Banshee improved a lot since the last time I reviewed it, which was over an year ago, back when the version was 1.6 beta. For those who never tried it, here are the main features:
- music library
- support for podcasts
- Internet radio support
- smart playlists
- integrated access to Amazon MP3 store
- Last.fm song submission and Last.fm radio (since the Last.fm radio service became paid a while ago, you will need to have a subscriber account for the radio to work)
- fast access to Miro guide, a website which allows to search and download videos
- cover fetching from the Internet
- system tray support, with a nice mouse-over info report and the ability to control Banshee by right-clicking the tray icon (this includes rating the currently playing song, play next or previous, pause, repeat or shuffle)
- built using GTK2, so it blends well into the GNOME browser
Just a mention about the Amazon MP3 store: it looks like by default either the geo IP detection is not working properly or Germany is selected. To change this, go to Edit->Preferences, click the Source Specific tab in the window that appears, select the Amazon MP3 Store entry in the Source list box, and then select the desired country:
Banshee allows the user to configure several aspects, like gapless playback (to get rid of the short gap on track change), collection organization, services, and enable/disable various extensions. Which are actually quite impressing: Banshee includes Wikipedia extension, Audio CD extension, Internet radio, Podcasts, iPod support, Last.fm, Mini Mode and Notification, these to only list a few. The Mini Mode is quite a delight actually, for those who need just a small window, so it doesn't take up to the whole desktop space:
Banshee in Mini Mode
Smart playlists, the 5-star rating system and the tag editor are another pluses for this great player.

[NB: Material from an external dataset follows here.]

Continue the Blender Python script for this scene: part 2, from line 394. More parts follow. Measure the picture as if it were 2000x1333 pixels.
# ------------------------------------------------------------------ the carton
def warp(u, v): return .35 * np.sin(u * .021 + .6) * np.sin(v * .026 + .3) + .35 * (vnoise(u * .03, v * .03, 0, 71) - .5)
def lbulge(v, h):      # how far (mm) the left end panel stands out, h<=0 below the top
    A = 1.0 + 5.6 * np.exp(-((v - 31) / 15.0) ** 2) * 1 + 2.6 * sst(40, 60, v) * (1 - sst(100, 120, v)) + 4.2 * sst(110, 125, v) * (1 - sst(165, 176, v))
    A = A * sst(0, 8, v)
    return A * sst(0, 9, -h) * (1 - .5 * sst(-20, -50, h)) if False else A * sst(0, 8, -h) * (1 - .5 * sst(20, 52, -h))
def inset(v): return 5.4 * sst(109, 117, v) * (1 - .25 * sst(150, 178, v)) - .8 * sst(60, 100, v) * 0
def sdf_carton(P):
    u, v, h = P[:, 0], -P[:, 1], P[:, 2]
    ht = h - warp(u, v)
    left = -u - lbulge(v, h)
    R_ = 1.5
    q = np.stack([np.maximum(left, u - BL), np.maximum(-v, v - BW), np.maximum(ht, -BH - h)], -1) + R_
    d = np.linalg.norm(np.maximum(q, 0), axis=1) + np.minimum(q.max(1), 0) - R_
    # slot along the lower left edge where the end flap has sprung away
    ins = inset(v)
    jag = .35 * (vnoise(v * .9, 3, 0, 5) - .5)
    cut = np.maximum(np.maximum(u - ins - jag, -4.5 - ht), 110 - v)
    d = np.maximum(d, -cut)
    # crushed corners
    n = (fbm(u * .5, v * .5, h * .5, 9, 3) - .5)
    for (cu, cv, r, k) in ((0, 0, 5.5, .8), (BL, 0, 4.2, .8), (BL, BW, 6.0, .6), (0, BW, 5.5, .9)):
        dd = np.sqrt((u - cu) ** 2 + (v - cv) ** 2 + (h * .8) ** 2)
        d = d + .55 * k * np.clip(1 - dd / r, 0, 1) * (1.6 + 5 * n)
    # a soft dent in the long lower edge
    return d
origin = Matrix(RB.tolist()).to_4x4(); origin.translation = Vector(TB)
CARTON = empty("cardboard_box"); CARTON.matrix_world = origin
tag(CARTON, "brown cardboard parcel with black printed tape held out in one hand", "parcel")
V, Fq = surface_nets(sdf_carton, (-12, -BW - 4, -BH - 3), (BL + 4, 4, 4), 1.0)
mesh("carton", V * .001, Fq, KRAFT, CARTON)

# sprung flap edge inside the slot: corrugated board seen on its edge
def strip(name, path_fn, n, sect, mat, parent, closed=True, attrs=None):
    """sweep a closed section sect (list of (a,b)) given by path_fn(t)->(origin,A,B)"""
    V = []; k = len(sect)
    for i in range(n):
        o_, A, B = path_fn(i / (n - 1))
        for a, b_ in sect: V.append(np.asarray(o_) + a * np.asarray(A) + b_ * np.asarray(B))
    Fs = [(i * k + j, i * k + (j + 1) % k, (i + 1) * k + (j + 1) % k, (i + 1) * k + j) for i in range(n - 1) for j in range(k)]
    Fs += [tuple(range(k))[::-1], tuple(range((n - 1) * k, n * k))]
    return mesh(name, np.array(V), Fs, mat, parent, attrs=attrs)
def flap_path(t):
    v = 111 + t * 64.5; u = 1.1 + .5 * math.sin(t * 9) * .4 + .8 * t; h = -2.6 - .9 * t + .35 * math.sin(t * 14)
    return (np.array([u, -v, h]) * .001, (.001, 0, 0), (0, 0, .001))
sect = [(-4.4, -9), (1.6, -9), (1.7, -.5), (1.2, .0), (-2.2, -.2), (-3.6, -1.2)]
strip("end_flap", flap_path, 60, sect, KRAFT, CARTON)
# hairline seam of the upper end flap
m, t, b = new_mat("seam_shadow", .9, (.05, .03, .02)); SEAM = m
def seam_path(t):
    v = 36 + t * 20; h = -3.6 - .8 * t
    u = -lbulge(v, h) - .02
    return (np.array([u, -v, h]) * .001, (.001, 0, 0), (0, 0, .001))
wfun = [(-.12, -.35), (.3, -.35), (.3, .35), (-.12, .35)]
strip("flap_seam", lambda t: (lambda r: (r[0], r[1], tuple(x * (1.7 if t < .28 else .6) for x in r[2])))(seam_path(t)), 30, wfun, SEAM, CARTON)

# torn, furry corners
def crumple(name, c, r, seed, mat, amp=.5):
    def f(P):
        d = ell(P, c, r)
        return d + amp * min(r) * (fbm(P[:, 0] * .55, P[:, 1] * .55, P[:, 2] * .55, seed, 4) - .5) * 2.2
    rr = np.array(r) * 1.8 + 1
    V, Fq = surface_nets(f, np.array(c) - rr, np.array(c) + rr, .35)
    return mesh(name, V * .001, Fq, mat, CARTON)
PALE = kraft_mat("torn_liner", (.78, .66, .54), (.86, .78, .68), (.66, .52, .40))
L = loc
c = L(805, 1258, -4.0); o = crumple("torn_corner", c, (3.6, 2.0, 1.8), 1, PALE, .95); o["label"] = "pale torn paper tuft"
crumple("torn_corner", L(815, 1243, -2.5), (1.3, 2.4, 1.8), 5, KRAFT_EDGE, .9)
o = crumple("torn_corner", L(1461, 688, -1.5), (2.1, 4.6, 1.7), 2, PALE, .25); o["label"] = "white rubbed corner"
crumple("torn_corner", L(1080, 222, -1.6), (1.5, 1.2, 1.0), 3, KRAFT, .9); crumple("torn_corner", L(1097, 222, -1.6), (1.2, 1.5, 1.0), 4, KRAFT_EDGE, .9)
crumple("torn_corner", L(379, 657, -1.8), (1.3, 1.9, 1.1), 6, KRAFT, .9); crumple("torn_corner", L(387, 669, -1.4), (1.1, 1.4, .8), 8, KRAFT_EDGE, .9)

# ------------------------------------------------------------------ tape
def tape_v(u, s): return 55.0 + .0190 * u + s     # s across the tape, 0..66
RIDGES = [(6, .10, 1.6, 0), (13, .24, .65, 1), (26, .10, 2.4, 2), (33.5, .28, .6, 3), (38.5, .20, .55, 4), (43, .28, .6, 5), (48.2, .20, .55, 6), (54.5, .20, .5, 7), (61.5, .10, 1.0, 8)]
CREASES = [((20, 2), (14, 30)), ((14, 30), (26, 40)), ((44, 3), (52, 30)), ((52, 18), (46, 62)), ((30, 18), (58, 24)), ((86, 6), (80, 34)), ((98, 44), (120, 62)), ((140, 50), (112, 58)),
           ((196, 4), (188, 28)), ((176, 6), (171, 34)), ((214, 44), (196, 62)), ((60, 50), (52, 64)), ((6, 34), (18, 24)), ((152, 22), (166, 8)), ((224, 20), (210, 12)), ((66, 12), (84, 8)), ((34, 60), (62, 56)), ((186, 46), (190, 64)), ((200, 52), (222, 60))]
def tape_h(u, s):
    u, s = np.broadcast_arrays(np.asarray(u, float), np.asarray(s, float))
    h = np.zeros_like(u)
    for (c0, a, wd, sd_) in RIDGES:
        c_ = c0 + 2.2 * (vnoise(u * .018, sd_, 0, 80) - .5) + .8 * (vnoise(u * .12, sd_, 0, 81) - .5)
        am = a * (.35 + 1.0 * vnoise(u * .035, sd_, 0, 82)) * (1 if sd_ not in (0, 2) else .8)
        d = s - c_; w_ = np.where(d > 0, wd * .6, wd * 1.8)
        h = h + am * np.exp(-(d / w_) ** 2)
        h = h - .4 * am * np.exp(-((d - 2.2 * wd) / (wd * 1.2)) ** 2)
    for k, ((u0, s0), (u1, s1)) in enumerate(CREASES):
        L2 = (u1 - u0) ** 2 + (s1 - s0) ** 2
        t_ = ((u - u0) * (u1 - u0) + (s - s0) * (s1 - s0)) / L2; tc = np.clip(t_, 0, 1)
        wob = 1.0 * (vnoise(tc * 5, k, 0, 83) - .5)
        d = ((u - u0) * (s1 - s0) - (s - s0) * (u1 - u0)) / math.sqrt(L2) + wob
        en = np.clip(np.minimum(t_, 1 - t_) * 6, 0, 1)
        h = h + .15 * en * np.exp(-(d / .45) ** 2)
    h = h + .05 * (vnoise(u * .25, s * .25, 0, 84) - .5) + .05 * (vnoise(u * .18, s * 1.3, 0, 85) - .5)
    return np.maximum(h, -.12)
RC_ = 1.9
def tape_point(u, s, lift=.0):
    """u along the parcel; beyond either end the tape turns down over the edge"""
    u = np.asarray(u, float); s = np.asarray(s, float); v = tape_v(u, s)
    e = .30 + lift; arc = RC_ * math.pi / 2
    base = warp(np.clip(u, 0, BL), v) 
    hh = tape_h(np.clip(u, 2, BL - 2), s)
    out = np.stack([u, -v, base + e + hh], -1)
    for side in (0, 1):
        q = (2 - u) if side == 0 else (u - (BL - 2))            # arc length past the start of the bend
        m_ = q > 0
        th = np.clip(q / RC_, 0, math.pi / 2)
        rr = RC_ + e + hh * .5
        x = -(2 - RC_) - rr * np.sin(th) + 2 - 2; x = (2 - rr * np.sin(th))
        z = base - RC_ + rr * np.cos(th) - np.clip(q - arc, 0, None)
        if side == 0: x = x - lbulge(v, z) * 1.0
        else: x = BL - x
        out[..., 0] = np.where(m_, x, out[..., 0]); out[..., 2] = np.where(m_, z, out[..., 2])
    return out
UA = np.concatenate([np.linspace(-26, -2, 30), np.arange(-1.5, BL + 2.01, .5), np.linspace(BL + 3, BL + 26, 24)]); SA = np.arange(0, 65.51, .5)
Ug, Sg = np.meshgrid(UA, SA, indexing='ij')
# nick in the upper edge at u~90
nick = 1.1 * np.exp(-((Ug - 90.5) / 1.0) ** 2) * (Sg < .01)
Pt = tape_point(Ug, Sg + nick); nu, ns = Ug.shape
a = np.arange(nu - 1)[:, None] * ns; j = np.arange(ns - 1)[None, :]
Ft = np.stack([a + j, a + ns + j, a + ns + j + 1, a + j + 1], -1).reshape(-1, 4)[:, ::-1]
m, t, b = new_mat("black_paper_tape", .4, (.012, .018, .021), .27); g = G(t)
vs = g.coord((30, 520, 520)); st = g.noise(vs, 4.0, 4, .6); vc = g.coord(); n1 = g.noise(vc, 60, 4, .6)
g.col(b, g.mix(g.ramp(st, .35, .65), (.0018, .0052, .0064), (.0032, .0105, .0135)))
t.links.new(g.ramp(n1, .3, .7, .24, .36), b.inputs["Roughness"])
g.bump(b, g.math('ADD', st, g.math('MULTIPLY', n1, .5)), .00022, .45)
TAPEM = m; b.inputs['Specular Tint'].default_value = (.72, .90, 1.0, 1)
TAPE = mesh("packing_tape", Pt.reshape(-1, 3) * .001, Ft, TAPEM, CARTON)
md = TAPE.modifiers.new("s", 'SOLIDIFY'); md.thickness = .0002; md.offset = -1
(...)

Again, it seems to me that fetching local covers doesn't work properly (or maybe it is not a feature at all?) I tried to open a video file, play it, pause it after a while and then hit the play button ago. At this point instead of continuing the video Banshee started to play the song that was playing before opening the video. In my sole opinion (and this is not only Banshee-specific), having a single button for play/pause is not the best idea. I also bumped into a balloon message reading "Please move your music to /home/embryo/Music" and changing the music directory in the preferences didn't make it go away. I think this is a little inappropriate, since I like my music where it is (and that is not /home/embryo/Music). This has also been reported as a bug on for Maverick here.
Other than that: I found Banshee's usability far greater than some other audio players. Believe me or not, over 50% of the music players for Linux that I tested didn't have a keyboard shortcut to focus the track search field. Banshee uses Alt+S for this.
Playing a video
To conclude, Banshee's state is currently as it has always been in the past two years or so: a very good player, pretty stable now, with a lot of features, which can be a the perfect replacement for other GNOME collection-oriented players, like Rhythmbox.